**Aim**
Can the data below be echoed back word for word?

⁂

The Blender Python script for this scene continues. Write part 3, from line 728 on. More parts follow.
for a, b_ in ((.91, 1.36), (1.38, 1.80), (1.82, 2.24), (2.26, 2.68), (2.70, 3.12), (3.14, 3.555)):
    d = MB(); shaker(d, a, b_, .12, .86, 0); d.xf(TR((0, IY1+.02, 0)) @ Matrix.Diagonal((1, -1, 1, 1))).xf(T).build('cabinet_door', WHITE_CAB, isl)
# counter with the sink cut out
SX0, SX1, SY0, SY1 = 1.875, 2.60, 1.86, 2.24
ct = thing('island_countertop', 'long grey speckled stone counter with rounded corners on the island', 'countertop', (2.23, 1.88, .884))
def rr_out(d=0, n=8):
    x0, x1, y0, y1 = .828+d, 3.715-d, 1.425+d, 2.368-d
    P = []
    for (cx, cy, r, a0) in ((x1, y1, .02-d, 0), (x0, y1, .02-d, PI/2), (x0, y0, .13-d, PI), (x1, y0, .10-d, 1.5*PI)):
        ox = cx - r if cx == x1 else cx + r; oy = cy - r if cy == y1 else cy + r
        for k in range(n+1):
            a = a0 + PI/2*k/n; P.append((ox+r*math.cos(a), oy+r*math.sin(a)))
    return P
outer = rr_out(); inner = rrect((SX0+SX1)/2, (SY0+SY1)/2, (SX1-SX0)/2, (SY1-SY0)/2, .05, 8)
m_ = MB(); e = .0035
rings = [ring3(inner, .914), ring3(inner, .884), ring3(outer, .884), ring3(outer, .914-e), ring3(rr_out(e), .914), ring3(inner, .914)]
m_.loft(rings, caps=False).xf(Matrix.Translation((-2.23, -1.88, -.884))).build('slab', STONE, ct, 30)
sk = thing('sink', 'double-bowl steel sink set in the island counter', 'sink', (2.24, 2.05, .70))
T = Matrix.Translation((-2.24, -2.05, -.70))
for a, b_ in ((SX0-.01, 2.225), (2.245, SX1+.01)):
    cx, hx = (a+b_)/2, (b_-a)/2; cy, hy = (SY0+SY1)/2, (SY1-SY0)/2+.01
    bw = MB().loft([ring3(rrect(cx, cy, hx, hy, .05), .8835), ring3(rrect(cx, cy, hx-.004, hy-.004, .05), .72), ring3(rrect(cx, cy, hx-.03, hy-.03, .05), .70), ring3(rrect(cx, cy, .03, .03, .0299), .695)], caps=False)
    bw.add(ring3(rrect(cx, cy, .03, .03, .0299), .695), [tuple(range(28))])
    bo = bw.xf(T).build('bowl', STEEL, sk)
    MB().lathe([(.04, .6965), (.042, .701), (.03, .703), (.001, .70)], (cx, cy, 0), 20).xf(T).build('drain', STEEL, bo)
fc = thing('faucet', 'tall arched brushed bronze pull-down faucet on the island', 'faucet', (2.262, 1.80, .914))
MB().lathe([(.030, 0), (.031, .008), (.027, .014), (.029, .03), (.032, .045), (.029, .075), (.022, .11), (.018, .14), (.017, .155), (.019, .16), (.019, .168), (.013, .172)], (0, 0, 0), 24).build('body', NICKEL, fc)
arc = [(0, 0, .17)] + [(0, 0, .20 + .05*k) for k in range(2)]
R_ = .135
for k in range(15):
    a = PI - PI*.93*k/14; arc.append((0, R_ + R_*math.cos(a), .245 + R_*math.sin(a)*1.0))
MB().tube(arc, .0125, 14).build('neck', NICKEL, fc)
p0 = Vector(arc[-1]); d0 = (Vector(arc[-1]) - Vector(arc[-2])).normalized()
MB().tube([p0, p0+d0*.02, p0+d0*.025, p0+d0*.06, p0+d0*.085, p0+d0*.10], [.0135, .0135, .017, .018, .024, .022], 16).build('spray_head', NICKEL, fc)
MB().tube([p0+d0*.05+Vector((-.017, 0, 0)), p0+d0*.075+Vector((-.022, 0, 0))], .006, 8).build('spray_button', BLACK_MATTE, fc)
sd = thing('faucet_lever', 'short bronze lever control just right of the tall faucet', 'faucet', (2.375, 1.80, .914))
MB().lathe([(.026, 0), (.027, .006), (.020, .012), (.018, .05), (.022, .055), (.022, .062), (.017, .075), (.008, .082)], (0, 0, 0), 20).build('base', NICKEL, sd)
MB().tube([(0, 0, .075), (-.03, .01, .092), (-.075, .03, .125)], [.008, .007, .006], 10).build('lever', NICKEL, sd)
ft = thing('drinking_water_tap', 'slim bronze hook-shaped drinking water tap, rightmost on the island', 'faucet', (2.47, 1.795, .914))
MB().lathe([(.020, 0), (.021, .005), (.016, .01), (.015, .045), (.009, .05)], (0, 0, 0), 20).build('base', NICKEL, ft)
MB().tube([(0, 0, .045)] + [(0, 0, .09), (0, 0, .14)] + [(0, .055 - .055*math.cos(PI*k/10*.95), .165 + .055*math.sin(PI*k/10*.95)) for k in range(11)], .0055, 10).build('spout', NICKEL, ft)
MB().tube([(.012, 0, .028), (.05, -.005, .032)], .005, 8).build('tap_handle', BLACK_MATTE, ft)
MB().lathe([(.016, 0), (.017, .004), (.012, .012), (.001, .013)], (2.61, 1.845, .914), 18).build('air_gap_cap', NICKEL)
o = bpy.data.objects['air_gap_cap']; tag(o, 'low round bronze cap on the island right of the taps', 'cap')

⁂

**Written answer**
The Blender Python script for this scene continues. Write part 3, from line 728 on. More parts follow.
for a, b_ in ((.91, 1.36), (1.38, 1.80), (1.82, 2.24), (2.26, 2.68), (2.70, 3.12), (3.14, 3.555)):
    d = MB(); shaker(d, a, b_, .12, .86, 0); d.xf(TR((0, IY1+.02, 0)) @ Matrix.Diagonal((1, -1, 1, 1))).xf(T).build('cabinet_door', WHITE_CAB, isl)
# counter with the sink cut out
SX0, SX1, SY0, SY1 = 1.875, 2.60, 1.86, 2.24
ct = thing('island_countertop', 'long grey speckled stone counter with rounded corners on the island', 'countertop', (2.23, 1.88, .884))
def rr_out(d=0, n=8):
    x0, x1, y0, y1 = .828+d, 3.715-d, 1.425+d, 2.368-d
    P = []
    for (cx, cy, r, a0) in ((x1, y1, .02-d, 0), (x0, y1, .02-d, PI/2), (x0, y0, .13-d, PI), (x1, y0, .10-d, 1.5*PI)):
        ox = cx - r if cx == x1 else cx + r; oy = cy - r if cy == y1 else cy + r
        for k in range(n+1):
            a = a0 + PI/2*k/n; P.append((ox+r*math.cos(a), oy+r*math.sin(a)))
    return P
outer = rr_out(); inner = rrect((SX0+SX1)/2, (SY0+SY1)/2, (SX1-SX0)/2, (SY1-SY0)/2, .05, 8)
m_ = MB(); e = .0035
rings = [ring3(inner, .914), ring3(inner, .884), ring3(outer, .884), ring3(outer, .914-e), ring3(rr_out(e), .914), ring3(inner, .914)]
m_.loft(rings, caps=False).xf(Matrix.Translation((-2.23, -1.88, -.884))).build('slab', STONE, ct, 30)
sk = thing('sink', 'double-bowl steel sink set in the island counter', 'sink', (2.24, 2.05, .70))
T = Matrix.Translation((-2.24, -2.05, -.70))
for a, b_ in ((SX0-.01, 2.225), (2.245, SX1+.01)):
    cx, hx = (a+b_)/2, (b_-a)/2; cy, hy = (SY0+SY1)/2, (SY1-SY0)/2+.01
    bw = MB().loft([ring3(rrect(cx, cy, hx, hy, .05), .8835), ring3(rrect(cx, cy, hx-.004, hy-.004, .05), .72), ring3(rrect(cx, cy, hx-.03, hy-.03, .05), .70), ring3(rrect(cx, cy, .03, .03, .0299), .695)], caps=False)
    bw.add(ring3(rrect(cx, cy, .03, .03, .0299), .695), [tuple(range(28))])
    bo = bw.xf(T).build('bowl', STEEL, sk)
    MB().lathe([(.04, .6965), (.042, .701), (.03, .703), (.001, .70)], (cx, cy, 0), 20).xf(T).build('drain', STEEL, bo)
fc = thing('faucet', 'tall arched brushed bronze pull-down faucet on the island', 'faucet', (2.262, 1.80, .914))
MB().lathe([(.030, 0), (.031, .008), (.027, .014), (.029, .03), (.032, .045), (.029, .075), (.022, .11), (.018, .14), (.017, .155), (.019, .16), (.019, .168), (.013, .172)], (0, 0, 0), 24).build('body', NICKEL, fc)
arc = [(0, 0, .17)] + [(0, 0, .20 + .05*k) for k in range(2)]
R_ = .135
for k in range(15):
    a = PI - PI*.93*k/14; arc.append((0, R_ + R_*math.cos(a), .245 + R_*math.sin(a)*1.0))
MB().tube(arc, .0125, 14).build('neck', NICKEL, fc)
p0 = Vector(arc[-1]); d0 = (Vector(arc[-1]) - Vector(arc[-2])).normalized()
MB().tube([p0, p0+d0*.02, p0+d0*.025, p0+d0*.06, p0+d0*.085, p0+d0*.10], [.0135, .0135, .017, .018, .024, .022], 16).build('spray_head', NICKEL, fc)
MB().tube([p0+d0*.05+Vector((-.017, 0, 0)), p0+d0*.075+Vector((-.022, 0, 0))], .006, 8).build('spray_button', BLACK_MATTE, fc)
sd = thing('faucet_lever', 'short bronze lever control just right of the tall faucet', 'faucet', (2.375, 1.80, .914))
MB().lathe([(.026, 0), (.027, .006), (.020, .012), (.018, .05), (.022, .055), (.022, .062), (.017, .075), (.008, .082)], (0, 0, 0), 20).build('base', NICKEL, sd)
MB().tube([(0, 0, .075), (-.03, .01, .092), (-.075, .03, .125)], [.008, .007, .006], 10).build('lever', NICKEL, sd)
ft = thing('drinking_water_tap', 'slim bronze hook-shaped drinking water tap, rightmost on the island', 'faucet', (2.47, 1.795, .914))
MB().lathe([(.020, 0), (.021, .005), (.016, .01), (.015, .045), (.009, .05)], (0, 0, 0), 20).build('base', NICKEL, ft)
MB().tube([(0, 0, .045)] + [(0, 0, .09), (0, 0, .14)] + [(0, .055 - .055*math.cos(PI*k/10*.95), .165 + .055*math.sin(PI*k/10*.95)) for k in range(11)], .0055, 10).build('spout', NICKEL, ft)
MB().tube([(.012, 0, .028), (.05, -.005, .032)], .005, 8).build('tap_handle', BLACK_MATTE, ft)
MB().lathe([(.016, 0), (.017, .004), (.012, .012), (.001, .013)], (2.61, 1.845, .914), 18).build('air_gap_cap', NICKEL)
o = bpy.data.objects['air_gap_cap']; tag(o, 'low round bronze cap on the island right of the taps', 'cap')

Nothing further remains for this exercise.